Securing Local Food
The definition of farming is: using land to grow food to feed people. Stabilizing the businesses that process farm-raised foods is needed immediately to restore regional food sovereignty.
Interest has never been greater in supporting local farms to strengthen society’s access to food. But try finding it in a modern grocery chain!
Most consumers have no idea where to start to find farm-raised foods, outside of market season. Inevitably, both farmers and conscious food consumers run into processing bottlenecks in the middle of the supply chain.
Local Meat Inspection Regulations, and Those Who Get Around Them
In Manitoba and most North American jurisdictions, meat has to move through a government-inspected slaughter, cut and wrap process in order to be sold to the public legally. The deep shortage of plants that provide this service leads some farmer sellers and food buyers to find workarounds that amount to a black market in local meat.
Hutterite colonies that raise livestock often have commercial processing on-site to butcher their own animals for communal meals. However, in order to sell that meat legally to people from outside the community:
An inspector from the department of agriculture would have had to witness and approve the slaughter process, and place an official stamp on the carcass before it’s cut up; and
An annual audit and inspection from the health department, resulting in a food handling permit, would need to be obtained and on display at the point of sale.
There are real regulatory costs to the businesses that offer local meat for sale legally, making it possible for uninspected Hutterite meat to be sold to the public at a discount. Furthermore, Hutterite labor is free: in about grade 8, young people are assigned to the various roles in colony life, including in the barns and gardens – where the rest of agriculture struggles to find and pay workers.
Local Food Market Economics Moving Forward
Food is the most sought-after and talked-about product that consumers and the media are looking into right now in Canada, as demand surges for local alternatives to imports from the U.S. Grocery retails are scrambling, and flipping the script to make it much easier than it used to be to offer farm-branded foods in Canadian stores.

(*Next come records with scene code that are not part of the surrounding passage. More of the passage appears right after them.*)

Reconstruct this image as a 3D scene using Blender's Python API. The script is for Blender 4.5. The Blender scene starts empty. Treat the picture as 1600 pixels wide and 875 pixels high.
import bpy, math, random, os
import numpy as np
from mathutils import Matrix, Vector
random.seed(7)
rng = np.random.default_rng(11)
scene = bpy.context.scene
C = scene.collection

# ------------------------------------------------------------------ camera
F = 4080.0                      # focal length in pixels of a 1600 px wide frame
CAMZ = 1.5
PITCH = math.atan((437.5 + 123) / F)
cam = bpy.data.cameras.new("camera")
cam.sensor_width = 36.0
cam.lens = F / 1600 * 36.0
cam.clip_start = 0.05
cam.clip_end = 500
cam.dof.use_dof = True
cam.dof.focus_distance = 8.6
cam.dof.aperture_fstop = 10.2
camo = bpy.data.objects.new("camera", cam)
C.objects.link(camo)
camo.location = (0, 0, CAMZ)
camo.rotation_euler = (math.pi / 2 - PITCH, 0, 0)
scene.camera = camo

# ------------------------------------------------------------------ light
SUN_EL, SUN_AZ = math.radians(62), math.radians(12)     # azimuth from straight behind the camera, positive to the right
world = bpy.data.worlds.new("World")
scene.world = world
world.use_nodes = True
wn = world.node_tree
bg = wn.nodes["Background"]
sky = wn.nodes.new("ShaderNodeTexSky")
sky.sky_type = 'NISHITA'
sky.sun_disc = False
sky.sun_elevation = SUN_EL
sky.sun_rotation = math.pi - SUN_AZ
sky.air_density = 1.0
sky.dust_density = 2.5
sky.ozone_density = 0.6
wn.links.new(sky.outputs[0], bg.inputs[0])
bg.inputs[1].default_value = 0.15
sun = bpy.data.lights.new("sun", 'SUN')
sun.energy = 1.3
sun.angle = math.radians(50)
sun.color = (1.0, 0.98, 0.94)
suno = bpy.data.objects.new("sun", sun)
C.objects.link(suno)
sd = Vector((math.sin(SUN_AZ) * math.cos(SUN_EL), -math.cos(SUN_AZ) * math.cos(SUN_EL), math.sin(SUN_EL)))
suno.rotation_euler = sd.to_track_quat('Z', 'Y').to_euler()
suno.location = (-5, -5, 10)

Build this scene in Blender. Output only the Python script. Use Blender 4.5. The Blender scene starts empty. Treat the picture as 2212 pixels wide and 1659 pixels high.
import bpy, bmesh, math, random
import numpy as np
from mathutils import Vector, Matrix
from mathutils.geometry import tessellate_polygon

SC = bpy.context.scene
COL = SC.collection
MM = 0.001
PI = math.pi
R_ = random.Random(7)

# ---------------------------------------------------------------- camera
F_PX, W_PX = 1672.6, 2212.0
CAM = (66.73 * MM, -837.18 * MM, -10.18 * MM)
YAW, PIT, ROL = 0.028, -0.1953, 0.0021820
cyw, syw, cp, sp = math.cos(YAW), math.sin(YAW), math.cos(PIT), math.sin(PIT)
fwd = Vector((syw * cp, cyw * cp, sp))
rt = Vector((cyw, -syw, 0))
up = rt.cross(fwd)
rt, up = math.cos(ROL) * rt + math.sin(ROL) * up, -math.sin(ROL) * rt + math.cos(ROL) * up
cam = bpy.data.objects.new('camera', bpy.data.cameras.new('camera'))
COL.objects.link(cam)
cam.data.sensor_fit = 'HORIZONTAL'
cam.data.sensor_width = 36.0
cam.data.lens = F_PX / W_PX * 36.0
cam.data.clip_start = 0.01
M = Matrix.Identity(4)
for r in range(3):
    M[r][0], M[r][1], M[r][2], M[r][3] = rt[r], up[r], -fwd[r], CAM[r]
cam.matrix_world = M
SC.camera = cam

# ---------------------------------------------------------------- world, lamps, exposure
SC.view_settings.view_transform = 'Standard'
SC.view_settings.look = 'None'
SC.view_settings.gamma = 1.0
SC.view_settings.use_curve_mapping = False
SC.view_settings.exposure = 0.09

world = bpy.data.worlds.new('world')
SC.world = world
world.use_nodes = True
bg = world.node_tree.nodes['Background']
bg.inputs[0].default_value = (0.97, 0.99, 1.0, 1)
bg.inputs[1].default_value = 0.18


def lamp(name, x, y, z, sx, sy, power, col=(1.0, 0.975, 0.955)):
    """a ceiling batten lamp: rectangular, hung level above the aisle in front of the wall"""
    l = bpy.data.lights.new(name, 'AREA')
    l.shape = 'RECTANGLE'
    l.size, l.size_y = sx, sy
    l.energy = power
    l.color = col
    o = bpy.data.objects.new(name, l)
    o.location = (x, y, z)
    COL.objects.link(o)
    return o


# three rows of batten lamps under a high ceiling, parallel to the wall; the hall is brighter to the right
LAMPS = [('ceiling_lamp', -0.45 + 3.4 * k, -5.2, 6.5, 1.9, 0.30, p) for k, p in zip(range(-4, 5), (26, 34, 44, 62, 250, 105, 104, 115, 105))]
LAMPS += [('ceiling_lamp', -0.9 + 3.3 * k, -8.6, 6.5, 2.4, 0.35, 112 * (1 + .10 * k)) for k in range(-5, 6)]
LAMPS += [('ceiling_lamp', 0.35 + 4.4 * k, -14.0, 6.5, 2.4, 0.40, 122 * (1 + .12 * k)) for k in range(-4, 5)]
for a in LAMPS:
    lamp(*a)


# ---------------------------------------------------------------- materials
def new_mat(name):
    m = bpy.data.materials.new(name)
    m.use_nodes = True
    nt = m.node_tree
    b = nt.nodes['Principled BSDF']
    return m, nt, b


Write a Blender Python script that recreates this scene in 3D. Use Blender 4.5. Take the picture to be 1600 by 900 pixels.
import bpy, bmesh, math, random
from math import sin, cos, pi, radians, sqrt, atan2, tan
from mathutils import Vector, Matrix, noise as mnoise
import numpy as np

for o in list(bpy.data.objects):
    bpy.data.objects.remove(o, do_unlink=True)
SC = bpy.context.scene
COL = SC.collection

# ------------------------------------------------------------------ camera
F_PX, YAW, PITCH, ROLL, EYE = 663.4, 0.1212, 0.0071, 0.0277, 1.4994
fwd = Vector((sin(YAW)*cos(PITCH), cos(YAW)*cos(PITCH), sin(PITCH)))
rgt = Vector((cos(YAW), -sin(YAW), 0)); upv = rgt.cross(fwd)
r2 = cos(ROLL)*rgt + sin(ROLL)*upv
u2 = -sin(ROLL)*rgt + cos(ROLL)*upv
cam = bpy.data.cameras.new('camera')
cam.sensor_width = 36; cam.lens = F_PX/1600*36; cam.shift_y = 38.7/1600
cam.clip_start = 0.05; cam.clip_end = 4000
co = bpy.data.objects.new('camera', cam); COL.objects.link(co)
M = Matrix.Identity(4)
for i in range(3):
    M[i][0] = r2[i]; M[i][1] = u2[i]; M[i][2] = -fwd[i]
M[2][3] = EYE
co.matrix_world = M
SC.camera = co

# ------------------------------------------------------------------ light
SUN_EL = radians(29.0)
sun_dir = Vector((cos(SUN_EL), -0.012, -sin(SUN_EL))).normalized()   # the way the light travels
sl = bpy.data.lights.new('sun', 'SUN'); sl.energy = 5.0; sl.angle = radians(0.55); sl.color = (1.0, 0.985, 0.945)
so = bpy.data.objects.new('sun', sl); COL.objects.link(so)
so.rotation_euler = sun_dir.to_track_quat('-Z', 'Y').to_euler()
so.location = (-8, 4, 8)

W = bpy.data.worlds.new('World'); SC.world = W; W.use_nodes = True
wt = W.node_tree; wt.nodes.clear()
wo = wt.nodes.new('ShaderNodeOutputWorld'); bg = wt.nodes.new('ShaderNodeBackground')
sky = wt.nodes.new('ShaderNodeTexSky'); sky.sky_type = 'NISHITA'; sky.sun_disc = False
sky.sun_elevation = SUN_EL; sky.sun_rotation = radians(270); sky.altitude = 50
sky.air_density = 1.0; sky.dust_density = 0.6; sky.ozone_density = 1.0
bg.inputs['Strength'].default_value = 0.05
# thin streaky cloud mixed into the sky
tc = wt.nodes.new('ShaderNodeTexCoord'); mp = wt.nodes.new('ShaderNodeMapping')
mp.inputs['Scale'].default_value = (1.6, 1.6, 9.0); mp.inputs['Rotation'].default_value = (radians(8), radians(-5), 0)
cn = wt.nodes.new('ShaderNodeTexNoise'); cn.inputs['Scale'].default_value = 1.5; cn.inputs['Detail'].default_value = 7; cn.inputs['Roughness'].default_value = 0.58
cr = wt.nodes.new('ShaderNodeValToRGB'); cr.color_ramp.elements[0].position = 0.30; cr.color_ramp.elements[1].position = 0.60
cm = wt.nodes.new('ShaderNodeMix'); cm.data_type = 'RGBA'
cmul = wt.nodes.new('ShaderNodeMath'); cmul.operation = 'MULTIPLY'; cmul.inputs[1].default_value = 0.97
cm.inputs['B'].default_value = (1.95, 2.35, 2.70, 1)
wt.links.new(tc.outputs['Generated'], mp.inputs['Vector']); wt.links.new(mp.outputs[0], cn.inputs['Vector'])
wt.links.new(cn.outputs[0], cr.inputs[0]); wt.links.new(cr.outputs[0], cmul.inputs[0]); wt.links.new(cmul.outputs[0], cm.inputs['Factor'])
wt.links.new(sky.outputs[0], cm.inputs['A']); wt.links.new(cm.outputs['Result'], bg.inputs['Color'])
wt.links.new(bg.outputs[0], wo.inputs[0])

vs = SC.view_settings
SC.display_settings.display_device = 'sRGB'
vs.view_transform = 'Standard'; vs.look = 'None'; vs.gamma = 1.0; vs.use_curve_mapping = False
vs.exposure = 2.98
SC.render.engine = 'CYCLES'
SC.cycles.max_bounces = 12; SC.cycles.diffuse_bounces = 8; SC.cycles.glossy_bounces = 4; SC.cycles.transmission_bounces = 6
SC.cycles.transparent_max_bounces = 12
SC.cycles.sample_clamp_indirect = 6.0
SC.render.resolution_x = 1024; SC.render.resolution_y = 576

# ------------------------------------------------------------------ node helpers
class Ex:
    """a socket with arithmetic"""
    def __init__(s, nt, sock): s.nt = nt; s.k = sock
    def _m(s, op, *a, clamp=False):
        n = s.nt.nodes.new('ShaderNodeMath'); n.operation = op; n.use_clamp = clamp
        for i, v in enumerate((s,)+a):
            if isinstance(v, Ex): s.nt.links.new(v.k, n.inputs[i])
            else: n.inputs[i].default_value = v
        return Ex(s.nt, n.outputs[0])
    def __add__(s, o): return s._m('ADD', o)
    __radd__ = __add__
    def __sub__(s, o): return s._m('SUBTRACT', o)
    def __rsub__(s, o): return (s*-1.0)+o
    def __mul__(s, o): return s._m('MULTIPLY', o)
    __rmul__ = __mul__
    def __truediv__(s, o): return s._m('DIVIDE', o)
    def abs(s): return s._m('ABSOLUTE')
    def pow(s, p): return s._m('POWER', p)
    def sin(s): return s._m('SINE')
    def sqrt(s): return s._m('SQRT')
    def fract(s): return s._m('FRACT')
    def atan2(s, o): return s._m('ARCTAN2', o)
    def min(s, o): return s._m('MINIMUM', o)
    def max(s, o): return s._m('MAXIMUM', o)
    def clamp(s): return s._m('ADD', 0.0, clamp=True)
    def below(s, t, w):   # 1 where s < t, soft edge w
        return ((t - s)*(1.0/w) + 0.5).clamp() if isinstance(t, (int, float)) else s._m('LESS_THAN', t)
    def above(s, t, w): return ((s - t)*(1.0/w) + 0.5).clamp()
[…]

In market economics, this is what’s called a ‘demand-pull’ scenario, and it’s ideal for stabilizing a fragile segment of the food supply chain. The bottleneck in legal processing capacity, and a crackdown on black market sellers, must now be addressed because consumers are insisting on finding better new local food options.
Furthermore, one only has to visit a confined animal feeding operation (CAFO), such as an industrial hog barn on a Hutterite colony, to discover the opposite meat buying experience than they were after. Consumers want to feel great about meat, from the start of the animal’s life, all the way to the end of their meal.
People want pastured meat. Grass-fed, grass-finished, organic, natural, humanely-raised, etc. all come with confusing and complex standardizations, that fail to convey to consumers that the superior quality of the food they buy means that the farmer’s knowledge and management decisions have a positive impact on the land.
This is why Prairie Routes built a direct-to-consumer pastured meat merchandising program. It starts with mapping out opportunities to stand up regional supply sheds for food, then moves through all the math and supply chain linkages to enable farmers, butchers and meat aggregators to fully understand purchasing, costs, sales, regulations, logistics and margin analysis.
Meat processing and distribution businesses in this space are facing strong headwinds and growth in response to new trade barriers, mounting media coverage, and escalating scientific evidence. Plus, pastured meats offer economic ‘co-benefits’ representing new revenue streams for the best farms:
Livestock living their best lives, outdoors and moving regularly across fresh pasture;
Functioning nutrient and water cycles;
Farms, supply chains and communities with improved connection and resiliency;
Restored soil health, biodiversity and wildlife habitats;
Nutrient-dense, textured and flavorful products sold to an enthusiastic consumer, supporting farms that protect the environment.